Instructions for the task: Write every line of the material out exactly as shown.

Collected data:
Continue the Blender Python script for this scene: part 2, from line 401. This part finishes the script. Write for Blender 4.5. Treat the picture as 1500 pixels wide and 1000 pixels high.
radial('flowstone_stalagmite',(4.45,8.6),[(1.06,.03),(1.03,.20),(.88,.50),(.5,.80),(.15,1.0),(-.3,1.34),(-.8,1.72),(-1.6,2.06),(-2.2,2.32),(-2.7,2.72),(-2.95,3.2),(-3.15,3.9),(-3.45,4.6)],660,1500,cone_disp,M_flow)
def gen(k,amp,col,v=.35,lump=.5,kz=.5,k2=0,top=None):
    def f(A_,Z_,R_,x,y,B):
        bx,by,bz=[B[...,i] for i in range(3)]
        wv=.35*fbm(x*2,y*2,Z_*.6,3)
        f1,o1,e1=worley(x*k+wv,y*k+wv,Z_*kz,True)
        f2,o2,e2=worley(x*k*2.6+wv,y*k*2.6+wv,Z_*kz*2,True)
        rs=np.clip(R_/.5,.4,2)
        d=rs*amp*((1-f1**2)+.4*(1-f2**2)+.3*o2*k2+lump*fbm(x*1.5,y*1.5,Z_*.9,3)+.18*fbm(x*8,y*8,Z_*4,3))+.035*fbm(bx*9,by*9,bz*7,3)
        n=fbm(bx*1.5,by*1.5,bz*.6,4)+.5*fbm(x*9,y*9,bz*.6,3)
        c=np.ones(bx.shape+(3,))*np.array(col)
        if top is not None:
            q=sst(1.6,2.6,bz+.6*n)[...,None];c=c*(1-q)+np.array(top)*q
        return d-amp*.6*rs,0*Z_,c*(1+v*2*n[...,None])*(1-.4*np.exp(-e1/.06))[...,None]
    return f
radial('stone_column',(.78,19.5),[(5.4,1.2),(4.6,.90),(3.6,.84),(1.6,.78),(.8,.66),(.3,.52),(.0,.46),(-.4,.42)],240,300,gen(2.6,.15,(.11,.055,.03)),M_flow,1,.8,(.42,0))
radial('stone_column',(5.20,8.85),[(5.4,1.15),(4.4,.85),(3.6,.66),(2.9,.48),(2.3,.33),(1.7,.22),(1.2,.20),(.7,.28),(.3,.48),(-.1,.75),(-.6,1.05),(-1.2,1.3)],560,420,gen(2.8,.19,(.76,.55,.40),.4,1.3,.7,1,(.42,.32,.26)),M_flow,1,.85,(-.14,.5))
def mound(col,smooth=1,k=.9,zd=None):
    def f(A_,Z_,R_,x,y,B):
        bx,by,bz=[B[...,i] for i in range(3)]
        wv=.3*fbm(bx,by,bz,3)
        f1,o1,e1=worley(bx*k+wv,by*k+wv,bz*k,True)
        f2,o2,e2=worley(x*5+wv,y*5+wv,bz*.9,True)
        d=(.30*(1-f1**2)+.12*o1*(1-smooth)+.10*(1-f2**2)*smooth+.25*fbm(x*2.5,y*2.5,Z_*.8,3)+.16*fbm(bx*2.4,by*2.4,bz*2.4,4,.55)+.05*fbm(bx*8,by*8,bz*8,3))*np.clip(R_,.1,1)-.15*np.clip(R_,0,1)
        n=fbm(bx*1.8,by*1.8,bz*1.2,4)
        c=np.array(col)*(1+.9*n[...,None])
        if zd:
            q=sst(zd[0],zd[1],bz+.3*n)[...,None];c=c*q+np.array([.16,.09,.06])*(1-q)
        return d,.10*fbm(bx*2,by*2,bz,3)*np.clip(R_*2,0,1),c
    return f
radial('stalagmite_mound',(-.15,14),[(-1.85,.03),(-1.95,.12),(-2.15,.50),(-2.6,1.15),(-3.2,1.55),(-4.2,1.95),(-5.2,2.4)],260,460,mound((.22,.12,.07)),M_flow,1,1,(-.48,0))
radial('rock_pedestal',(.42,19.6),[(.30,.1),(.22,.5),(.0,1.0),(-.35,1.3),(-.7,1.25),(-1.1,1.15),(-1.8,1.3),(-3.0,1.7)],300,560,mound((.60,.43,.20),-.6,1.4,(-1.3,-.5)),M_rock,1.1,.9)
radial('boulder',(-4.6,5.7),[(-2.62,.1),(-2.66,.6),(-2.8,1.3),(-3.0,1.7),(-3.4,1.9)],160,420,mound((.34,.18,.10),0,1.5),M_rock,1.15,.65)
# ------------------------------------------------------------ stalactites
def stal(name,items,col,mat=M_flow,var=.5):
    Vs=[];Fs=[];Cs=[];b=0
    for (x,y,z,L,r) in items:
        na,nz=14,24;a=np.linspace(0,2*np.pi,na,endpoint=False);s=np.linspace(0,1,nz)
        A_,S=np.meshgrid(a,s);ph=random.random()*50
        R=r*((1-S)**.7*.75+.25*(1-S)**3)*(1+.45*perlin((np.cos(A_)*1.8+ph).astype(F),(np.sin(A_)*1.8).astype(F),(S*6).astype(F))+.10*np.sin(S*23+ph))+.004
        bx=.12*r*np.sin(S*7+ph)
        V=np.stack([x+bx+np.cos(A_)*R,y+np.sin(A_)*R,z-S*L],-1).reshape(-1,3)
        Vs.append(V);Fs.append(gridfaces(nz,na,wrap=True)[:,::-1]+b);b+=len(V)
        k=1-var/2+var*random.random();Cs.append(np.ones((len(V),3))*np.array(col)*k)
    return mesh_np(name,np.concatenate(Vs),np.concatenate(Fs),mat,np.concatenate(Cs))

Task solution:
Continue the Blender Python script for this scene: part 2, from line 401. This part finishes the script. Write for Blender 4.5. Treat the picture as 1500 pixels wide and 1000 pixels high.
radial('flowstone_stalagmite',(4.45,8.6),[(1.06,.03),(1.03,.20),(.88,.50),(.5,.80),(.15,1.0),(-.3,1.34),(-.8,1.72),(-1.6,2.06),(-2.2,2.32),(-2.7,2.72),(-2.95,3.2),(-3.15,3.9),(-3.45,4.6)],660,1500,cone_disp,M_flow)
def gen(k,amp,col,v=.35,lump=.5,kz=.5,k2=0,top=None):
    def f(A_,Z_,R_,x,y,B):
        bx,by,bz=[B[...,i] for i in range(3)]
        wv=.35*fbm(x*2,y*2,Z_*.6,3)
        f1,o1,e1=worley(x*k+wv,y*k+wv,Z_*kz,True)
        f2,o2,e2=worley(x*k*2.6+wv,y*k*2.6+wv,Z_*kz*2,True)
        rs=np.clip(R_/.5,.4,2)
        d=rs*amp*((1-f1**2)+.4*(1-f2**2)+.3*o2*k2+lump*fbm(x*1.5,y*1.5,Z_*.9,3)+.18*fbm(x*8,y*8,Z_*4,3))+.035*fbm(bx*9,by*9,bz*7,3)
        n=fbm(bx*1.5,by*1.5,bz*.6,4)+.5*fbm(x*9,y*9,bz*.6,3)
        c=np.ones(bx.shape+(3,))*np.array(col)
        if top is not None:
            q=sst(1.6,2.6,bz+.6*n)[...,None];c=c*(1-q)+np.array(top)*q
        return d-amp*.6*rs,0*Z_,c*(1+v*2*n[...,None])*(1-.4*np.exp(-e1/.06))[...,None]
    return f
radial('stone_column',(.78,19.5),[(5.4,1.2),(4.6,.90),(3.6,.84),(1.6,.78),(.8,.66),(.3,.52),(.0,.46),(-.4,.42)],240,300,gen(2.6,.15,(.11,.055,.03)),M_flow,1,.8,(.42,0))
radial('stone_column',(5.20,8.85),[(5.4,1.15),(4.4,.85),(3.6,.66),(2.9,.48),(2.3,.33),(1.7,.22),(1.2,.20),(.7,.28),(.3,.48),(-.1,.75),(-.6,1.05),(-1.2,1.3)],560,420,gen(2.8,.19,(.76,.55,.40),.4,1.3,.7,1,(.42,.32,.26)),M_flow,1,.85,(-.14,.5))
def mound(col,smooth=1,k=.9,zd=None):
    def f(A_,Z_,R_,x,y,B):
        bx,by,bz=[B[...,i] for i in range(3)]
        wv=.3*fbm(bx,by,bz,3)
        f1,o1,e1=worley(bx*k+wv,by*k+wv,bz*k,True)
        f2,o2,e2=worley(x*5+wv,y*5+wv,bz*.9,True)
        d=(.30*(1-f1**2)+.12*o1*(1-smooth)+.10*(1-f2**2)*smooth+.25*fbm(x*2.5,y*2.5,Z_*.8,3)+.16*fbm(bx*2.4,by*2.4,bz*2.4,4,.55)+.05*fbm(bx*8,by*8,bz*8,3))*np.clip(R_,.1,1)-.15*np.clip(R_,0,1)
        n=fbm(bx*1.8,by*1.8,bz*1.2,4)
        c=np.array(col)*(1+.9*n[...,None])
        if zd:
            q=sst(zd[0],zd[1],bz+.3*n)[...,None];c=c*q+np.array([.16,.09,.06])*(1-q)
        return d,.10*fbm(bx*2,by*2,bz,3)*np.clip(R_*2,0,1),c
    return f
radial('stalagmite_mound',(-.15,14),[(-1.85,.03),(-1.95,.12),(-2.15,.50),(-2.6,1.15),(-3.2,1.55),(-4.2,1.95),(-5.2,2.4)],260,460,mound((.22,.12,.07)),M_flow,1,1,(-.48,0))
radial('rock_pedestal',(.42,19.6),[(.30,.1),(.22,.5),(.0,1.0),(-.35,1.3),(-.7,1.25),(-1.1,1.15),(-1.8,1.3),(-3.0,1.7)],300,560,mound((.60,.43,.20),-.6,1.4,(-1.3,-.5)),M_rock,1.1,.9)
radial('boulder',(-4.6,5.7),[(-2.62,.1),(-2.66,.6),(-2.8,1.3),(-3.0,1.7),(-3.4,1.9)],160,420,mound((.34,.18,.10),0,1.5),M_rock,1.15,.65)
# ------------------------------------------------------------ stalactites
def stal(name,items,col,mat=M_flow,var=.5):
    Vs=[];Fs=[];Cs=[];b=0
    for (x,y,z,L,r) in items:
        na,nz=14,24;a=np.linspace(0,2*np.pi,na,endpoint=False);s=np.linspace(0,1,nz)
        A_,S=np.meshgrid(a,s);ph=random.random()*50
        R=r*((1-S)**.7*.75+.25*(1-S)**3)*(1+.45*perlin((np.cos(A_)*1.8+ph).astype(F),(np.sin(A_)*1.8).astype(F),(S*6).astype(F))+.10*np.sin(S*23+ph))+.004
        bx=.12*r*np.sin(S*7+ph)
        V=np.stack([x+bx+np.cos(A_)*R,y+np.sin(A_)*R,z-S*L],-1).reshape(-1,3)
        Vs.append(V);Fs.append(gridfaces(nz,na,wrap=True)[:,::-1]+b);b+=len(V)
        k=1-var/2+var*random.random();Cs.append(np.ones((len(V),3))*np.array(col)*k)
    return mesh_np(name,np.concatenate(Vs),np.concatenate(Fs),mat,np.concatenate(Cs))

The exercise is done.